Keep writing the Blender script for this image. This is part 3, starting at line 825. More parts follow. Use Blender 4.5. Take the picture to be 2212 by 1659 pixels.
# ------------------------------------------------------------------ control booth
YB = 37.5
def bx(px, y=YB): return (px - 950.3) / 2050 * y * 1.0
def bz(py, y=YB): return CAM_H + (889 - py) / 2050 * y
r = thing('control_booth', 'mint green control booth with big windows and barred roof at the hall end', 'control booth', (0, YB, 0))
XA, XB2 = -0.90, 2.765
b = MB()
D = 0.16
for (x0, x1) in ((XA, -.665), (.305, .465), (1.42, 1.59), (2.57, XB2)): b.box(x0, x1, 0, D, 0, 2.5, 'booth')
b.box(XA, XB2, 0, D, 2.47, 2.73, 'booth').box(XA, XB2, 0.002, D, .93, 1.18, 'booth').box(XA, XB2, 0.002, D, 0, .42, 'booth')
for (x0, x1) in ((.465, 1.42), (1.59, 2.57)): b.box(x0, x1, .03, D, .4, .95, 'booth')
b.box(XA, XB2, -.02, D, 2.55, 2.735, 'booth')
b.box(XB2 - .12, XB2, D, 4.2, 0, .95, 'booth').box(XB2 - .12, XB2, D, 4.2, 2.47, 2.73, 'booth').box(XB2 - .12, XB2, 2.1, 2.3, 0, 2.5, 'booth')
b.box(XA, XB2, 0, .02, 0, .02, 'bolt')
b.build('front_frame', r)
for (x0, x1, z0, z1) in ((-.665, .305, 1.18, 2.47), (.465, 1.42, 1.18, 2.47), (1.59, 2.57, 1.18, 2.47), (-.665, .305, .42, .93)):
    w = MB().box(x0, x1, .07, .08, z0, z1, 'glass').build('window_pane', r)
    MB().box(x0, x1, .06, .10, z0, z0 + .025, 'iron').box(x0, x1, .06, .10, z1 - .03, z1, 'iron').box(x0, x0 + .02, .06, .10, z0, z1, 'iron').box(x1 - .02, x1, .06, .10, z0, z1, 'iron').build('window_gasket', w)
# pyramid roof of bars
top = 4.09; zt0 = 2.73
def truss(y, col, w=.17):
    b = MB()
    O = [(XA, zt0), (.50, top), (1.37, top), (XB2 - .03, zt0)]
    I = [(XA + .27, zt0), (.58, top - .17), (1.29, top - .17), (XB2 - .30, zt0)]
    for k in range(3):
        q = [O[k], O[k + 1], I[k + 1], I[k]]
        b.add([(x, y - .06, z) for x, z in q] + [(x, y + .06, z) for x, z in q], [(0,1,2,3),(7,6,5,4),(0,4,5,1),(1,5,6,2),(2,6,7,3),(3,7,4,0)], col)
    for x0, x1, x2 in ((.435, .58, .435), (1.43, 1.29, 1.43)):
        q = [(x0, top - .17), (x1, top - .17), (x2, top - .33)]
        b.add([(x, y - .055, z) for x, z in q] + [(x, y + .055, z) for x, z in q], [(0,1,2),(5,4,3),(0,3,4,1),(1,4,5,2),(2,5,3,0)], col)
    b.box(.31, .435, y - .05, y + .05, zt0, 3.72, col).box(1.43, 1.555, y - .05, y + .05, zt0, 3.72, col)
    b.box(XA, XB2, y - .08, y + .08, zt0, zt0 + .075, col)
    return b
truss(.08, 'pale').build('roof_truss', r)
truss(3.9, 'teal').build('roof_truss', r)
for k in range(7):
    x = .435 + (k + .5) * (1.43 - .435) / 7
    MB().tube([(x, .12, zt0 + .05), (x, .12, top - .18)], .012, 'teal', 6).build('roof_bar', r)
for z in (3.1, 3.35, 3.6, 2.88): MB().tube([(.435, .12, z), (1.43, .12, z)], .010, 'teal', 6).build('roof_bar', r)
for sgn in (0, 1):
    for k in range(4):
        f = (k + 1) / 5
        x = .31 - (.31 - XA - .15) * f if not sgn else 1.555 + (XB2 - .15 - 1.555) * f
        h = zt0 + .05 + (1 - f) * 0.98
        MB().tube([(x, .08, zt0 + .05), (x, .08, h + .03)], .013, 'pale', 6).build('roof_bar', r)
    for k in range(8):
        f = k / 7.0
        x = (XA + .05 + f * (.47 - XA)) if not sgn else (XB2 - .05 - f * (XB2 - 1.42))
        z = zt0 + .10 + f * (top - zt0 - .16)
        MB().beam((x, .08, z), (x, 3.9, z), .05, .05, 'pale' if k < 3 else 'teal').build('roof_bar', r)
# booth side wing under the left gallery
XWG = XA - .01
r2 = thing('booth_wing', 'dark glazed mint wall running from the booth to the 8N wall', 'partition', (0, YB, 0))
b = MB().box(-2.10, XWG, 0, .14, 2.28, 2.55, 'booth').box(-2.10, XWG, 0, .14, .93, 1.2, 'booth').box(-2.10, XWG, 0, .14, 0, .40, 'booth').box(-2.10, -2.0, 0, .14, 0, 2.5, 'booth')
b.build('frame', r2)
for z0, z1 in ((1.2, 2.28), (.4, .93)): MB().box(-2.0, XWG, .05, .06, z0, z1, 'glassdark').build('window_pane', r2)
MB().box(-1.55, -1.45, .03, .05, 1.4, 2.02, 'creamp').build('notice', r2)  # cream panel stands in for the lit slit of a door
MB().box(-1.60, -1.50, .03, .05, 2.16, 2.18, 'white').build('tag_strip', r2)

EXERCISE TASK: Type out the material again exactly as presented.

RESPONSE FOR THIS EXERCISE:
Keep writing the Blender script for this image. This is part 3, starting at line 825. More parts follow. Use Blender 4.5. Take the picture to be 2212 by 1659 pixels.
# ------------------------------------------------------------------ control booth
YB = 37.5
def bx(px, y=YB): return (px - 950.3) / 2050 * y * 1.0
def bz(py, y=YB): return CAM_H + (889 - py) / 2050 * y
r = thing('control_booth', 'mint green control booth with big windows and barred roof at the hall end', 'control booth', (0, YB, 0))
XA, XB2 = -0.90, 2.765
b = MB()
D = 0.16
for (x0, x1) in ((XA, -.665), (.305, .465), (1.42, 1.59), (2.57, XB2)): b.box(x0, x1, 0, D, 0, 2.5, 'booth')
b.box(XA, XB2, 0, D, 2.47, 2.73, 'booth').box(XA, XB2, 0.002, D, .93, 1.18, 'booth').box(XA, XB2, 0.002, D, 0, .42, 'booth')
for (x0, x1) in ((.465, 1.42), (1.59, 2.57)): b.box(x0, x1, .03, D, .4, .95, 'booth')
b.box(XA, XB2, -.02, D, 2.55, 2.735, 'booth')
b.box(XB2 - .12, XB2, D, 4.2, 0, .95, 'booth').box(XB2 - .12, XB2, D, 4.2, 2.47, 2.73, 'booth').box(XB2 - .12, XB2, 2.1, 2.3, 0, 2.5, 'booth')
b.box(XA, XB2, 0, .02, 0, .02, 'bolt')
b.build('front_frame', r)
for (x0, x1, z0, z1) in ((-.665, .305, 1.18, 2.47), (.465, 1.42, 1.18, 2.47), (1.59, 2.57, 1.18, 2.47), (-.665, .305, .42, .93)):
    w = MB().box(x0, x1, .07, .08, z0, z1, 'glass').build('window_pane', r)
    MB().box(x0, x1, .06, .10, z0, z0 + .025, 'iron').box(x0, x1, .06, .10, z1 - .03, z1, 'iron').box(x0, x0 + .02, .06, .10, z0, z1, 'iron').box(x1 - .02, x1, .06, .10, z0, z1, 'iron').build('window_gasket', w)
# pyramid roof of bars
top = 4.09; zt0 = 2.73
def truss(y, col, w=.17):
    b = MB()
    O = [(XA, zt0), (.50, top), (1.37, top), (XB2 - .03, zt0)]
    I = [(XA + .27, zt0), (.58, top - .17), (1.29, top - .17), (XB2 - .30, zt0)]
    for k in range(3):
        q = [O[k], O[k + 1], I[k + 1], I[k]]
        b.add([(x, y - .06, z) for x, z in q] + [(x, y + .06, z) for x, z in q], [(0,1,2,3),(7,6,5,4),(0,4,5,1),(1,5,6,2),(2,6,7,3),(3,7,4,0)], col)
    for x0, x1, x2 in ((.435, .58, .435), (1.43, 1.29, 1.43)):
        q = [(x0, top - .17), (x1, top - .17), (x2, top - .33)]
        b.add([(x, y - .055, z) for x, z in q] + [(x, y + .055, z) for x, z in q], [(0,1,2),(5,4,3),(0,3,4,1),(1,4,5,2),(2,5,3,0)], col)
    b.box(.31, .435, y - .05, y + .05, zt0, 3.72, col).box(1.43, 1.555, y - .05, y + .05, zt0, 3.72, col)
    b.box(XA, XB2, y - .08, y + .08, zt0, zt0 + .075, col)
    return b
truss(.08, 'pale').build('roof_truss', r)
truss(3.9, 'teal').build('roof_truss', r)
for k in range(7):
    x = .435 + (k + .5) * (1.43 - .435) / 7
    MB().tube([(x, .12, zt0 + .05), (x, .12, top - .18)], .012, 'teal', 6).build('roof_bar', r)
for z in (3.1, 3.35, 3.6, 2.88): MB().tube([(.435, .12, z), (1.43, .12, z)], .010, 'teal', 6).build('roof_bar', r)
for sgn in (0, 1):
    for k in range(4):
        f = (k + 1) / 5
        x = .31 - (.31 - XA - .15) * f if not sgn else 1.555 + (XB2 - .15 - 1.555) * f
        h = zt0 + .05 + (1 - f) * 0.98
        MB().tube([(x, .08, zt0 + .05), (x, .08, h + .03)], .013, 'pale', 6).build('roof_bar', r)
    for k in range(8):
        f = k / 7.0
        x = (XA + .05 + f * (.47 - XA)) if not sgn else (XB2 - .05 - f * (XB2 - 1.42))
        z = zt0 + .10 + f * (top - zt0 - .16)
        MB().beam((x, .08, z), (x, 3.9, z), .05, .05, 'pale' if k < 3 else 'teal').build('roof_bar', r)
# booth side wing under the left gallery
XWG = XA - .01
r2 = thing('booth_wing', 'dark glazed mint wall running from the booth to the 8N wall', 'partition', (0, YB, 0))
b = MB().box(-2.10, XWG, 0, .14, 2.28, 2.55, 'booth').box(-2.10, XWG, 0, .14, .93, 1.2, 'booth').box(-2.10, XWG, 0, .14, 0, .40, 'booth').box(-2.10, -2.0, 0, .14, 0, 2.5, 'booth')
b.build('frame', r2)
for z0, z1 in ((1.2, 2.28), (.4, .93)): MB().box(-2.0, XWG, .05, .06, z0, z1, 'glassdark').build('window_pane', r2)
MB().box(-1.55, -1.45, .03, .05, 1.4, 2.02, 'creamp').build('notice', r2)  # cream panel stands in for the lit slit of a door
MB().box(-1.60, -1.50, .03, .05, 2.16, 2.18, 'white').build('tag_strip', r2)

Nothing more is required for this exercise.